- Task to complete: Quote, without change, all of the lines that follow.

- Information provided:
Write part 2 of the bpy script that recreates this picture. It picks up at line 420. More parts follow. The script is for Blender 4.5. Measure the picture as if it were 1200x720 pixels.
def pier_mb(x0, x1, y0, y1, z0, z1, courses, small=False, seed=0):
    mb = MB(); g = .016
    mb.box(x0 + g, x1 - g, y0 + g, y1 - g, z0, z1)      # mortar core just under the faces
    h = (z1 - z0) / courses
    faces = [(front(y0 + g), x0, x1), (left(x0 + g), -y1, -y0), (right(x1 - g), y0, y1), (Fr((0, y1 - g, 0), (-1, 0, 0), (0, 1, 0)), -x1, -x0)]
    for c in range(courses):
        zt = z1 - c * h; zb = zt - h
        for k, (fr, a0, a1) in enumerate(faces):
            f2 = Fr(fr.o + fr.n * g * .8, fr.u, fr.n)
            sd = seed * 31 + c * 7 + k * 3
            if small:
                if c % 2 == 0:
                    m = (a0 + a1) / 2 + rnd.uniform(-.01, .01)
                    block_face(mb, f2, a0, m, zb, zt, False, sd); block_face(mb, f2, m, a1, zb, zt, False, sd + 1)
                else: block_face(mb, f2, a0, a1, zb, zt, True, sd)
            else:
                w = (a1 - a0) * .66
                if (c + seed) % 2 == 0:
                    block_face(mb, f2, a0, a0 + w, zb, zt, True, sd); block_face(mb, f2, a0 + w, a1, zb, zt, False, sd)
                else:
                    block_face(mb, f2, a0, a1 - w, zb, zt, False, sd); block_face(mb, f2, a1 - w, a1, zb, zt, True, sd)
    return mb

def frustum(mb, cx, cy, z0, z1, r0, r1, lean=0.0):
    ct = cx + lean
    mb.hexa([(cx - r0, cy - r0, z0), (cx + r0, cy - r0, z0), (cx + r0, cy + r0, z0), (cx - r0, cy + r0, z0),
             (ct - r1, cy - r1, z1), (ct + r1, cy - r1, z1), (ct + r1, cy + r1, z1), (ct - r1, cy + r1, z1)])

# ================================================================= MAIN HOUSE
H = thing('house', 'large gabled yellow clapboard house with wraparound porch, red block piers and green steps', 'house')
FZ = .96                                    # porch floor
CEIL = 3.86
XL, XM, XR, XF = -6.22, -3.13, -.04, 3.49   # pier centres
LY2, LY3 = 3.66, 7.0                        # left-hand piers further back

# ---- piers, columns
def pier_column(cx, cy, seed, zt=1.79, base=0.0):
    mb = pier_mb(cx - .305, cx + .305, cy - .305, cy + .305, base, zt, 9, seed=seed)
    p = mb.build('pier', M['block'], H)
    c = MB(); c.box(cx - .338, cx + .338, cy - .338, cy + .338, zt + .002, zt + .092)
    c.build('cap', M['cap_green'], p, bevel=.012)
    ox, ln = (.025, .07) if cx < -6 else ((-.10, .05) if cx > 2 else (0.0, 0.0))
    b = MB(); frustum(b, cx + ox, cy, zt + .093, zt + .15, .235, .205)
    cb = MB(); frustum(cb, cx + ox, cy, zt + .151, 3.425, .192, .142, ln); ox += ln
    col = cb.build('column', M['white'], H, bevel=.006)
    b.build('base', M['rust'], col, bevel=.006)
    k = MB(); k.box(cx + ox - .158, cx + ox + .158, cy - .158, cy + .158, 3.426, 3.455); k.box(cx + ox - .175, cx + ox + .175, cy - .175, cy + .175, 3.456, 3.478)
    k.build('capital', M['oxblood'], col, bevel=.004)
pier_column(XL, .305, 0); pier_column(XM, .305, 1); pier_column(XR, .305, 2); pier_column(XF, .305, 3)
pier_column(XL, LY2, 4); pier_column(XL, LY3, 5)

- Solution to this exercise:
Write part 2 of the bpy script that recreates this picture. It picks up at line 420. More parts follow. The script is for Blender 4.5. Measure the picture as if it were 1200x720 pixels.
def pier_mb(x0, x1, y0, y1, z0, z1, courses, small=False, seed=0):
    mb = MB(); g = .016
    mb.box(x0 + g, x1 - g, y0 + g, y1 - g, z0, z1)      # mortar core just under the faces
    h = (z1 - z0) / courses
    faces = [(front(y0 + g), x0, x1), (left(x0 + g), -y1, -y0), (right(x1 - g), y0, y1), (Fr((0, y1 - g, 0), (-1, 0, 0), (0, 1, 0)), -x1, -x0)]
    for c in range(courses):
        zt = z1 - c * h; zb = zt - h
        for k, (fr, a0, a1) in enumerate(faces):
            f2 = Fr(fr.o + fr.n * g * .8, fr.u, fr.n)
            sd = seed * 31 + c * 7 + k * 3
            if small:
                if c % 2 == 0:
                    m = (a0 + a1) / 2 + rnd.uniform(-.01, .01)
                    block_face(mb, f2, a0, m, zb, zt, False, sd); block_face(mb, f2, m, a1, zb, zt, False, sd + 1)
                else: block_face(mb, f2, a0, a1, zb, zt, True, sd)
            else:
                w = (a1 - a0) * .66
                if (c + seed) % 2 == 0:
                    block_face(mb, f2, a0, a0 + w, zb, zt, True, sd); block_face(mb, f2, a0 + w, a1, zb, zt, False, sd)
                else:
                    block_face(mb, f2, a0, a1 - w, zb, zt, False, sd); block_face(mb, f2, a1 - w, a1, zb, zt, True, sd)
    return mb

def frustum(mb, cx, cy, z0, z1, r0, r1, lean=0.0):
    ct = cx + lean
    mb.hexa([(cx - r0, cy - r0, z0), (cx + r0, cy - r0, z0), (cx + r0, cy + r0, z0), (cx - r0, cy + r0, z0),
             (ct - r1, cy - r1, z1), (ct + r1, cy - r1, z1), (ct + r1, cy + r1, z1), (ct - r1, cy + r1, z1)])

# ================================================================= MAIN HOUSE
H = thing('house', 'large gabled yellow clapboard house with wraparound porch, red block piers and green steps', 'house')
FZ = .96                                    # porch floor
CEIL = 3.86
XL, XM, XR, XF = -6.22, -3.13, -.04, 3.49   # pier centres
LY2, LY3 = 3.66, 7.0                        # left-hand piers further back

# ---- piers, columns
def pier_column(cx, cy, seed, zt=1.79, base=0.0):
    mb = pier_mb(cx - .305, cx + .305, cy - .305, cy + .305, base, zt, 9, seed=seed)
    p = mb.build('pier', M['block'], H)
    c = MB(); c.box(cx - .338, cx + .338, cy - .338, cy + .338, zt + .002, zt + .092)
    c.build('cap', M['cap_green'], p, bevel=.012)
    ox, ln = (.025, .07) if cx < -6 else ((-.10, .05) if cx > 2 else (0.0, 0.0))
    b = MB(); frustum(b, cx + ox, cy, zt + .093, zt + .15, .235, .205)
    cb = MB(); frustum(cb, cx + ox, cy, zt + .151, 3.425, .192, .142, ln); ox += ln
    col = cb.build('column', M['white'], H, bevel=.006)
    b.build('base', M['rust'], col, bevel=.006)
    k = MB(); k.box(cx + ox - .158, cx + ox + .158, cy - .158, cy + .158, 3.426, 3.455); k.box(cx + ox - .175, cx + ox + .175, cy - .175, cy + .175, 3.456, 3.478)
    k.build('capital', M['oxblood'], col, bevel=.004)
pier_column(XL, .305, 0); pier_column(XM, .305, 1); pier_column(XR, .305, 2); pier_column(XF, .305, 3)
pier_column(XL, LY2, 4); pier_column(XL, LY3, 5)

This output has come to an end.